▶ Directive:
Reproduce the material exactly, omitting nothing.

▶ Dataset excerpt:
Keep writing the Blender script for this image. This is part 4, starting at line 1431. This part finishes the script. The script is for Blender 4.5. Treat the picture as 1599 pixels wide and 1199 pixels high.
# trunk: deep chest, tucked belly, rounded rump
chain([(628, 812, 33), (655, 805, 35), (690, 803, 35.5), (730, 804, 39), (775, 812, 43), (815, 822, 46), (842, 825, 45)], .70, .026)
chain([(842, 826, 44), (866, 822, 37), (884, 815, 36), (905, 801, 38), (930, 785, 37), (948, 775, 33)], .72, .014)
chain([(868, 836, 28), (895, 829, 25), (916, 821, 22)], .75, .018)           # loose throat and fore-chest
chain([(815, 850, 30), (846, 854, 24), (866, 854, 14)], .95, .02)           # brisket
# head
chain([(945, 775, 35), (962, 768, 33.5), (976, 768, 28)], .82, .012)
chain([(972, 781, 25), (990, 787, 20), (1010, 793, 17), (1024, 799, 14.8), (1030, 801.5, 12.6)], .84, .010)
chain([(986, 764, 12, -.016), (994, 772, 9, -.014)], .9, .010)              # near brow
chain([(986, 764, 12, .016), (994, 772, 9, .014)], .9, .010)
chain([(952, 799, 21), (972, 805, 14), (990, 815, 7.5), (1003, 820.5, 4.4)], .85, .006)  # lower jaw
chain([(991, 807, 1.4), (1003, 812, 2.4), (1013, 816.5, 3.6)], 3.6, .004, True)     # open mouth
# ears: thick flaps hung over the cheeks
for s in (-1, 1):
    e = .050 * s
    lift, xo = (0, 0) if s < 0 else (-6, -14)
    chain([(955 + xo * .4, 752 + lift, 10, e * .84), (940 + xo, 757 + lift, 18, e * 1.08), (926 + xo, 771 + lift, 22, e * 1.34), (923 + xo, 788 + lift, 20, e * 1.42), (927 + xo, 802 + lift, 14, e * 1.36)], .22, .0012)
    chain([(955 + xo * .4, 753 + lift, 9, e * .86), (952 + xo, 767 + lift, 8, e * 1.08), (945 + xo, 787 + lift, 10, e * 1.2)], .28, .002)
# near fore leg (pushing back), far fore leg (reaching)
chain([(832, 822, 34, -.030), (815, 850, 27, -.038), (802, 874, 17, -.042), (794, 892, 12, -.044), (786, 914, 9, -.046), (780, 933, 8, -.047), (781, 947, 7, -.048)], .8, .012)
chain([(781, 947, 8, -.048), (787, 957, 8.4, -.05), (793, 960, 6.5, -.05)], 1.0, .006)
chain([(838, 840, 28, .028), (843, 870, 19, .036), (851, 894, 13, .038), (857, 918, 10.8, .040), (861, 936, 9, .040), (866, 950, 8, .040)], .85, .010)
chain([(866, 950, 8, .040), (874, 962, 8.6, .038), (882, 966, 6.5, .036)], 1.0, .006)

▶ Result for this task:
Keep writing the Blender script for this image. This is part 4, starting at line 1431. This part finishes the script. The script is for Blender 4.5. Treat the picture as 1599 pixels wide and 1199 pixels high.
# trunk: deep chest, tucked belly, rounded rump
chain([(628, 812, 33), (655, 805, 35), (690, 803, 35.5), (730, 804, 39), (775, 812, 43), (815, 822, 46), (842, 825, 45)], .70, .026)
chain([(842, 826, 44), (866, 822, 37), (884, 815, 36), (905, 801, 38), (930, 785, 37), (948, 775, 33)], .72, .014)
chain([(868, 836, 28), (895, 829, 25), (916, 821, 22)], .75, .018)           # loose throat and fore-chest
chain([(815, 850, 30), (846, 854, 24), (866, 854, 14)], .95, .02)           # brisket
# head
chain([(945, 775, 35), (962, 768, 33.5), (976, 768, 28)], .82, .012)
chain([(972, 781, 25), (990, 787, 20), (1010, 793, 17), (1024, 799, 14.8), (1030, 801.5, 12.6)], .84, .010)
chain([(986, 764, 12, -.016), (994, 772, 9, -.014)], .9, .010)              # near brow
chain([(986, 764, 12, .016), (994, 772, 9, .014)], .9, .010)
chain([(952, 799, 21), (972, 805, 14), (990, 815, 7.5), (1003, 820.5, 4.4)], .85, .006)  # lower jaw
chain([(991, 807, 1.4), (1003, 812, 2.4), (1013, 816.5, 3.6)], 3.6, .004, True)     # open mouth
# ears: thick flaps hung over the cheeks
for s in (-1, 1):
    e = .050 * s
    lift, xo = (0, 0) if s < 0 else (-6, -14)
    chain([(955 + xo * .4, 752 + lift, 10, e * .84), (940 + xo, 757 + lift, 18, e * 1.08), (926 + xo, 771 + lift, 22, e * 1.34), (923 + xo, 788 + lift, 20, e * 1.42), (927 + xo, 802 + lift, 14, e * 1.36)], .22, .0012)
    chain([(955 + xo * .4, 753 + lift, 9, e * .86), (952 + xo, 767 + lift, 8, e * 1.08), (945 + xo, 787 + lift, 10, e * 1.2)], .28, .002)
# near fore leg (pushing back), far fore leg (reaching)
chain([(832, 822, 34, -.030), (815, 850, 27, -.038), (802, 874, 17, -.042), (794, 892, 12, -.044), (786, 914, 9, -.046), (780, 933, 8, -.047), (781, 947, 7, -.048)], .8, .012)
chain([(781, 947, 8, -.048), (787, 957, 8.4, -.05), (793, 960, 6.5, -.05)], 1.0, .006)
chain([(838, 840, 28, .028), (843, 870, 19, .036), (851, 894, 13, .038), (857, 918, 10.8, .040), (861, 936, 9, .040), (866, 950, 8, .040)], .85, .010)
chain([(866, 950, 8, .040), (874, 962, 8.6, .038), (882, 966, 6.5, .036)], 1.0, .006)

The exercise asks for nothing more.